On the whole, kids would draw a swastika or the initials "NF" on lockers and walls because they thought it was funny - not because they were legitimate Nazis or National Front supporters. And they found it funny because they knew it was taboo. Albeit without really understanding why. That doesn't make it right, of course, though it doesn't make them automatically wrong. But then, most schoolchildren aren't 27 year-old men, with 53 million fans...
One day in middle school, my teacher Mrs Padel went mental at Stuart Moore, because he'd drawn a swastika on his rubber. The thing I remember most about the incident is that it was clearly the first time anybody in that class had ever understood the power of that symbol, and what it represented. Mrs Padel, from her reaction, was clearly raw when it came to the swastika, and we were all taken aback. Even Stuart Moore - a boy so bright that he insisted everybody call him "Mongy".

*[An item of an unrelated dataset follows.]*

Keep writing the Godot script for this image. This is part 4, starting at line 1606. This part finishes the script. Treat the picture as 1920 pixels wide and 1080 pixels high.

He was ignorant - we'd all been ignorant up until that moment. You can't blame people for ignorance, least of all kids, but - at the same time - it's no defence. Mrs Padel letting rip at Stuart Moore and the rest of us, on the significance of the swastika, taught us all a lesson. That's generally how we learn, after all.

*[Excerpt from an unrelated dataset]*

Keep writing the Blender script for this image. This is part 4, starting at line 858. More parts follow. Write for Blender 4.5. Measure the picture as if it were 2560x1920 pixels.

Mrs Padel's rage has always stayed with me, and I hope that some of the outcry over Pewdiepie's "Ha ha - Nazis... not really!!!" videos will filter through to his audience in a similar way.
Although I can't say I'm optimistic about that.

Being a 27 year-old man who behaves like an idiot is kind of Pewdiepie's USP, but I suspect that is the real him.
For whatever reason, he has remained the kid who hangs around with boys from the year below, because they think he's cool, while everyone in his year and above thinks he's an immature twat.
And that's ultimately it; I doubt Pewdiepie is a Nazi or anti-semitic. As successful as he is, I doubt he's smart enough to have a conviction of any significant strength one way or another.
Part of Pewdiepie's appeal seems to be in is his unfilteredness. If you've ever watched one of his Let's Play videos they're pretty much stream-of-consciousness; he's not hiding behind a persona. Though his more controversial behaviour would appear to have had a degree of preparation behind it, I doubt he gave any of it a great deal of thought. I mean, anyone with a sliver of brain would've realised "Death to all Jews" was a bad idea. I suspect he wanted to shock, and aimed to get a laugh through that shock.
It's baffling to me that he wouldn't stop to consider how any Jewish viewers might react to this, let alone Disney, but I've seen it in my day job, in writing rooms; to get to the funny stuff, I've witnessed rooms full of otherwise politically correct writers veer into some shockingly politically-incorrect cul-de-sacs.
I mean, even when I used to go and 'break' stories for My Parents Are Aliens, before we got to the material which became the episode, we'd entertain absurdly dark and surreal plots which we knew would never get onto kids TV.
That doesn't make it right, but for some writers it seems that comedy writing works by switching off your conscience, and then letting the subconscious free. When I briefly worked on My Family, the motto was "What happens in the writing room stays in the writing room".
MOTIVATION
While that may explain Pewdiepie's motivation, it doesn't really excuse it. Sitcom writers aren't being filmed (though many of them would say yes to anything, if they thought they'd get an audience of 53 million).
The trouble with Pewdiepie - and part of this is due to the nature of having to continually feed the YouTube monster - is that he seemingly doesn't take the time to consider the consequences of who he is, and what he does. Maybe he doesn't want to have that responsibility - he never asked for 53 million fans after all; that's almost as many people as voted for Donald Trump.
Unfortunately, Pewdiepie does have that influence, power, and reach, and in the current global climate it matters what he says, even if he doesn't think it does.
Calling him a Nazi or a white supremacist is missing the point and is counter-productive. Steering him - in the way that Mrs Padel steered my class way back when - would be far more effective, and hats off to Disney and YouTube for trying to teach him a lesson.
Hopefully he'll continue to mature, and maybe one day look back on his 27 year-old self and realise what an irresponsible dick he used to be.